Toutefois, cette approche peut paraître déconnectée des réalités du commerce international, où les structures de production et de distribution sont souvent éclatées entre plusieurs pays pour des raisons d’optimisation fiscale ou logistique. En l’espèce, il semblait établi que la société de Hong Kong était la seule interface commerciale du producteur chinois pour l’export. En lui déniant la qualité pour agir, la Cour la prive de toute voie de droit directe pour contester une mesure qui affecte pourtant directement son activité commerciale et ses résultats financiers. La décision illustre ainsi la tension entre la nécessité d’un contrôle juridictionnel effectif et la volonté de ne pas paralyser l’action administrative par une multiplication des recours.
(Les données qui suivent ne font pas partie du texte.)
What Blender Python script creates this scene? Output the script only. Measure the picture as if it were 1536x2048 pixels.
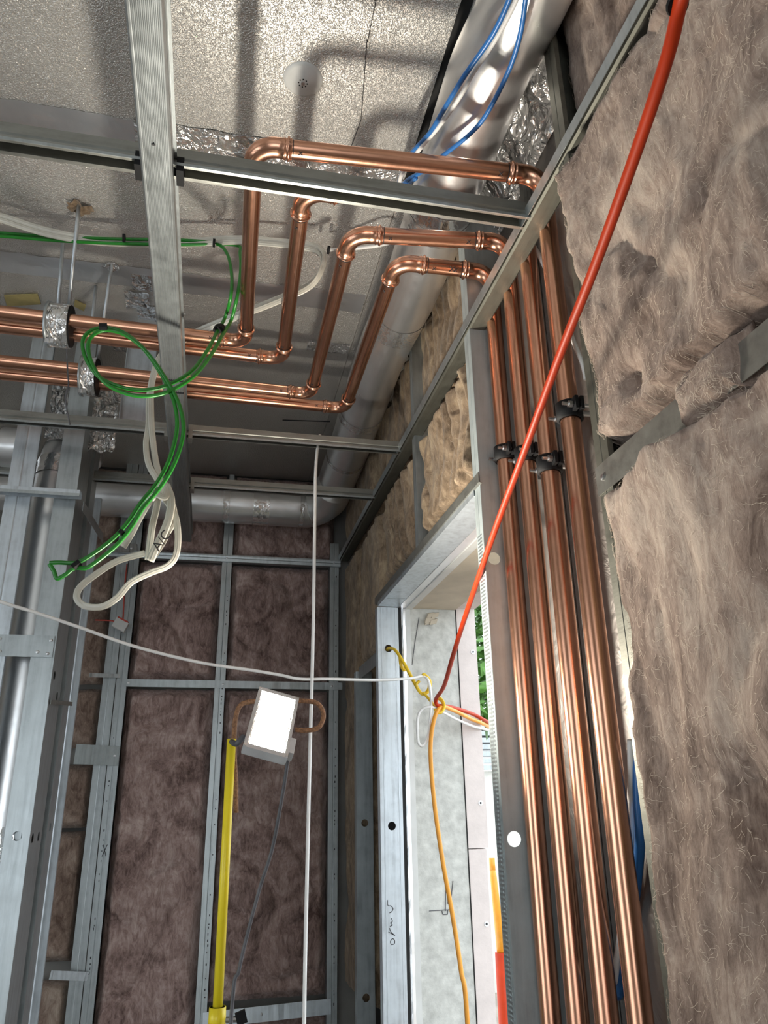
import bpy, bmesh, math, random
from mathutils import Vector, Matrix, noise, Euler
V = Vector
random.seed(7)
for o in list(bpy.data.objects): bpy.data.objects.remove(o)
scene = bpy.context.scene
COL = scene.collection

# ------------------------------------------------------------------ camera
FPX = 1525.0
EYE = V((0, 0, 1.5))
CX = V((0.97655137, -0.21457898, -0.01741511))      # camera right, in world axes
CD = V((0.06042963, 0.35085756, -0.93447699))       # camera down
CF = V((0.20662934, 0.91151239, 0.35559735))        # camera forward
cam = bpy.data.cameras.new('camera')
cam.sensor_fit = 'HORIZONTAL'; cam.sensor_width = 36.0
cam.lens = 36.0 * FPX / 1536.0
cam.clip_start = 0.02; cam.clip_end = 200
camo = bpy.data.objects.new('camera', cam); COL.objects.link(camo)
M = Matrix.Identity(4)
for i in range(3):
    M[i][0] = CX[i]; M[i][1] = -CD[i]; M[i][2] = -CF[i]; M[i][3] = EYE[i]
camo.matrix_world = M
scene.camera = camo

# ------------------------------------------------------------------ world / exposure
world = bpy.data.worlds.new('overcast_sky'); scene.world = world
world.use_nodes = True
wn = world.node_tree; wn.nodes.clear()
wo = wn.nodes.new('ShaderNodeOutputWorld'); bg = wn.nodes.new('ShaderNodeBackground')
bg.inputs[0].default_value = (0.86, 0.94, 1.0, 1); bg.inputs[1].default_value = 2.9
wn.links.new(bg.outputs[0], wo.inputs[0])
LAMP_RADIANCE = 500.0
vs = scene.view_settings
vs.view_transform = 'Standard'; vs.look = 'None'; vs.gamma = 1.0; vs.use_curve_mapping = False
vs.exposure = 0.2

# ------------------------------------------------------------------ helpers
def at(px, py, x=None, y=None, z=None):
    """point of the room seen at a photograph pixel, on the plane x, y or z = const"""
    r = CX * (px - 768.0) + CD * (py - 1024.0) + CF * FPX
    if x is not None: t = (x - EYE.x) / r.x
    elif y is not None: t = (y - EYE.y) / r.y
    else: t = (z - EYE.z) / r.z
    return EYE + r * t

def link(nt, a, b): nt.links.new(a, b)

def base_mat(name):
    m = bpy.data.materials.new(name); m.use_nodes = True
    nt = m.node_tree; b = nt.nodes['Principled BSDF']
    return m, nt, b

def coords(nt, scale=(1, 1, 1)):
    tc = nt.nodes.new('ShaderNodeTexCoord'); mp = nt.nodes.new('ShaderNodeMapping')
    mp.inputs['Scale'].default_value = scale
    link(nt, tc.outputs['Object'], mp.inputs['Vector']); return mp.outputs['Vector']

def noise_node(nt, vec, scale, detail=4, rough=.55, dist=0):
    n = nt.nodes.new('ShaderNodeTexNoise')
    n.inputs['Scale'].default_value = scale; n.inputs['Detail'].default_value = detail
    n.inputs['Roughness'].default_value = rough; n.inputs['Distortion'].default_value = dist
    link(nt, vec, n.inputs['Vector']); return n.outputs['Fac']

def ramp(nt, fac, stops):
    r = nt.nodes.new('ShaderNodeValToRGB'); e = r.color_ramp.elements
    while len(e) > 1: e.remove(e[-1])
    for i, (p, c) in enumerate(stops):
        k = e[0] if i == 0 else e.new(p)
        k.position = p; k.color = (*c, 1) if len(c) == 3 else c
    link(nt, fac, r.inputs['Fac']); return r.outputs['Color']

def bump(nt, b, height, strength, dist, prev=None):
    n = nt.nodes.new('ShaderNodeBump'); n.inputs['Strength'].default_value = strength
    n.inputs['Distance'].default_value = dist; link(nt, height, n.inputs['Height'])
    if prev is not None: link(nt, prev, n.inputs['Normal'])
    link(nt, n.outputs['Normal'], b.inputs['Normal']); return n.outputs['Normal']

def plain(name, col, rough=.5, metal=0.0, var=.12, vscale=12, bmp=0.0, bscale=60, spec=.5):
    m, nt, b = base_mat(name)
    v = coords(nt)
    f = noise_node(nt, v, vscale, 5)
    lo = tuple(c * (1 - var) for c in col); hi = tuple(min(1, c * (1 + var)) for c in col)
    link(nt, ramp(nt, f, [(.3, lo), (.7, hi)]), b.inputs['Base Color'])
    b.inputs['Roughness'].default_value = rough; b.inputs['Metallic'].default_value = metal
    b.inputs['Specular IOR Level'].default_value = spec
    if bmp: bump(nt, b, noise_node(nt, v, bscale, 4), bmp, .004)
    return m

def steel(name, col, rough=.36, streak=(40, 40, 3), metal=.78):
    m, nt, b = base_mat(name)
    v = coords(nt, streak); v2 = coords(nt)
    f = noise_node(nt, v, 1.6, 5, .6); g = noise_node(nt, v2, 28, 3, .6)
    mx = nt.nodes.new('ShaderNodeMath'); mx.operation = 'MULTIPLY_ADD'
    link(nt, f, mx.inputs[0]); mx.inputs[1].default_value = .6
    mg = nt.nodes.new('ShaderNodeMath'); mg.operation = 'MULTIPLY'; mg.inputs[1].default_value = .4
    link(nt, g, mg.inputs[0]); link(nt, mg.outputs[0], mx.inputs[2])
    lo = tuple(c * .74 for c in col); hi = tuple(min(1, c * 1.15) for c in col)
    link(nt, ramp(nt, mx.outputs[0], [(.32, lo), (.5, col), (.68, hi)]), b.inputs['Base Color'])
    rr = nt.nodes.new('ShaderNodeMapRange'); rr.inputs['To Min'].default_value = rough - .1
    rr.inputs['To Max'].default_value = rough + .14; link(nt, g, rr.inputs['Value'])
    link(nt, rr.outputs[0], b.inputs['Roughness'])
    b.inputs['Metallic'].default_value = metal
    bump(nt, b, noise_node(nt, v, 3, 3), .12, .002)
    return m

def copper_mat(name, col):
    m, nt, b = base_mat(name)
    v = coords(nt); f = noise_node(nt, v, 9, 6, .65); g = noise_node(nt, v, 70, 4, .6)
    link(nt, ramp(nt, f, [(.25, tuple(c * .80 for c in col)), (.5, col), (.78, tuple(min(1, c * 1.08) for c in col))]), b.inputs['Base Color'])
    b.inputs['Metallic'].default_value = 1.0
    rr = nt.nodes.new('ShaderNodeMapRange'); rr.inputs['To Min'].default_value = .19; rr.inputs['To Max'].default_value = .30
    link(nt, g, rr.inputs['Value']); link(nt, rr.outputs[0], b.inputs['Roughness'])
    return m

def stucco_foil(name):
    m, nt, b = base_mat(name)
    v = coords(nt)
    big = noise_node(nt, v, 2.2, 4)
    link(nt, ramp(nt, big, [(.3, (.66, .63, .59)), (.7, (.80, .77, .72))]), b.inputs['Base Color'])
    b.inputs['Metallic'].default_value = .82; b.inputs['Roughness'].default_value = .40
    w = noise_node(nt, v, 260, 1, .5, 1.0)
    mr = nt.nodes.new('ShaderNodeMapRange'); mr.inputs['From Min'].default_value = .40; mr.inputs['From Max'].default_value = .60
    link(nt, w, mr.inputs['Value'])
    n1 = bump(nt, b, noise_node(nt, v, 3, 2), .15, .02)
    bump(nt, b, mr.outputs[0], .75, .0025, n1)
    return m

def foil(name, rough=.2, col=(.82, .82, .82), crinkle=.35, scale=25, dist=.012, metal=.86):
    m, nt, b = base_mat(name)
    v = coords(nt)
    link(nt, ramp(nt, noise_node(nt, v, 4, 4), [(.3, tuple(c * .82 for c in col)), (.7, col)]), b.inputs['Base Color'])
    b.inputs['Metallic'].default_value = metal
    rr = nt.nodes.new('ShaderNodeMapRange'); rr.inputs['To Min'].default_value = max(.05, rough - .08); rr.inputs['To Max'].default_value = rough + .1
    link(nt, noise_node(nt, v, 35, 3), rr.inputs['Value']); link(nt, rr.outputs[0], b.inputs['Roughness'])
    vo = nt.nodes.new('ShaderNodeTexVoronoi'); vo.feature = 'DISTANCE_TO_EDGE'; vo.inputs['Scale'].default_value = scale
    wv = noise_node(nt, v, scale * .7, 3, .6, 1.5)
    ad = nt.nodes.new('ShaderNodeVectorMath'); ad.operation = 'ADD'
    sc = nt.nodes.new('ShaderNodeVectorMath'); sc.operation = 'SCALE'; sc.inputs['Scale'].default_value = .06
    cb = nt.nodes.new('ShaderNodeCombineXYZ'); link(nt, wv, cb.inputs[0]); link(nt, wv, cb.inputs[1])
    link(nt, cb.outputs[0], sc.inputs[0]); link(nt, v, ad.inputs[0]); link(nt, sc.outputs[0], ad.inputs[1])
    link(nt, ad.outputs[0], vo.inputs['Vector'])
    n1 = bump(nt, b, vo.outputs['Distance'], crinkle, dist)
    bump(nt, b, wv, crinkle * .8, dist, n1)
    return m

def wool(name, dark, mid, light, rough=.95):
    m, nt, b = base_mat(name)
    v = coords(nt); vs_ = coords(nt, (1, 1, .35))
    big = noise_node(nt, v, 4.5, 7, .66, 1.4)
    fine = noise_node(nt, vs_, 42, 8, .74, 1.6)
    mx = nt.nodes.new('ShaderNodeMath'); mx.operation = 'MULTIPLY_ADD'; mx.inputs[1].default_value = .55
    mg = nt.nodes.new('ShaderNodeMath'); mg.operation = 'MULTIPLY'; mg.inputs[1].default_value = .45
    link(nt, fine, mg.inputs[0]); link(nt, big, mx.inputs[0]); link(nt, mg.outputs[0], mx.inputs[2])
    link(nt, ramp(nt, mx.outputs[0], [(.39, dark), (.5, mid), (.61, light)]), b.inputs['Base Color'])
    b.inputs['Roughness'].default_value = rough; b.inputs['Specular IOR Level'].default_value = .1
    b.inputs['Sheen Weight'].default_value = .15
    n1 = bump(nt, b, fine, .45, .006)
    bump(nt, b, noise_node(nt, v, 260, 3, .7), .35, .002, n1)
    return m

MT = {}
MT['galv'] = steel('galvanised_steel', (.42, .455, .465), .36)
MT['galv_new'] = steel('bright_galvanised_steel', (.60, .65, .69), .42)
MT['galv_warm'] = steel('aged_galvanised_steel', (.30, .30, .275), .38, (6, 40, 40))
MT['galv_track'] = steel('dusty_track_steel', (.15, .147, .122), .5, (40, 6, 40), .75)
MT['galv_main'] = steel('ribbed_channel_steel', (.30, .32, .325), .36, (25, 3, 25), .66)
MT['galv_matte'] = steel('dull_galvanised_steel', (.38, .425, .43), .5, (40, 40, 3), .35)
MT['copper'] = copper_mat('copper', (.70, .36, .235))
MT['copper_fit'] = copper_mat('copper_fitting', (.76, .40, .265))
MT['ceil'] = stucco_foil('embossed_foil_board')
MT['foil'] = foil('crinkled_foil_tape', .2, (.84, .83, .82), .8, 22, .02)
MT['ductfoil'] = foil('duct_foil', .31, (.90, .90, .905), .07, 14, .006, .88)
MT['ducttape'] = foil('duct_tape_foil', .13, (.88, .88, .88), .3, 30, .008)
MT['membrane'] = foil('foil_membrane', .55, (.26, .24, .225), .3, 18, .01)
MT['wool_back'] = wool('mauve_mineral_wool', (.125, .08, .070), (.34, .235, .21), (.54, .42, .38))
MT['wool'] = wool('brown_mineral_wool', (.125, .082, .063), (.28, .205, .165), (.45, .36, .295))
MT['wool_tan'] = wool('tan_mineral_wool', (.13, .09, .058), (.29, .21, .14), (.48, .37, .245))
MT['fibre'] = plain('loose_fibre', (.60, .50, .40), .9, 0, .2)
MT['concrete'] = plain('cast_concrete', (.56, .56, .525), .85, 0, .22, 30, .25, 120)
MT['slab'] = plain('concrete_floor', (.26, .25, .235), .9, 0, .2, 5, .2, 40)
MT['soffit'] = plain('plywood_soffit', (.55, .48, .38), .8, 0, .15, 8, .1, 60)
MT['board'] = plain('pale_pink_board', (.72, .64, .61), .85, 0, .07, 22, .12, 120)
MT['trim'] = plain('off_white_flashing', (.66, .66, .64), .6, 0, .1, 10)
MT['black'] = plain('black_rubber', (.010, .010, .011), .65, 0, .2, spec=.2)
MT['gap'] = plain('black_seal_and_bay_shade', (.008, .008, .008), .8, 0, .1)  # black of seals and joints; also the open bay's shade put into colour
MT['ink'] = plain('marker_ink', (.015, .015, .018), .6, 0, .1)
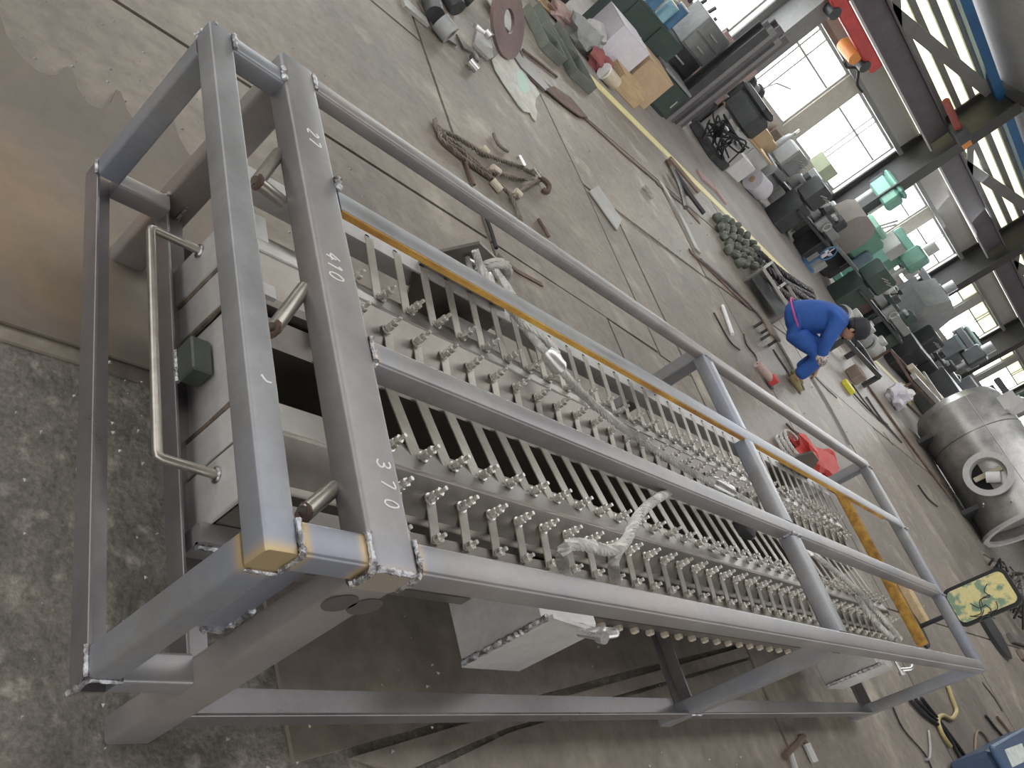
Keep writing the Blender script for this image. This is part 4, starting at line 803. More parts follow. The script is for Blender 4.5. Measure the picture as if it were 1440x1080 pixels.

B. La portée de la décision à l’égard des structures commerciales complexes
La portée de cet arrêt réside dans le message clair qu’il adresse aux entreprises utilisant des montages commerciaux complexes. Le simple fait de servir de plateforme d’exportation depuis un pays tiers non visé par l’enquête ne suffit pas à créer un intérêt à agir contre les mesures antidumping. Pour être recevable, l’entreprise doit démontrer plus qu’une simple participation à la collecte d’informations ; elle doit être elle-même visée par les actes préparatoires en tant que producteur ou exportateur du pays concerné. La décision renforce également la logique propre aux enquêtes visant les pays à économie non marchande.
Comme le souligne la Commission dans ses observations, la procédure conduit dans ce cas à la fixation d’un « droit antidumping unique pour tout le pays », car les prix à l’exportation sont présumés coordonnés par un contrôle central. Un traitement individuel n’est possible que si les exportateurs prouvent leur indépendance vis-à-vis de l’État. Dans ce contexte, la Cour se montre peu encline à reconnaître un intérêt à agir à une société tierce qui, en se présentant comme le prolongement d’un producteur chinois, ne démontre pas une telle indépendance. L’arrêt confirme ainsi qu’en matière antidumping, le critère juridique de l’origine prime sur les considérations liées à la structure économique des groupes de sociétés.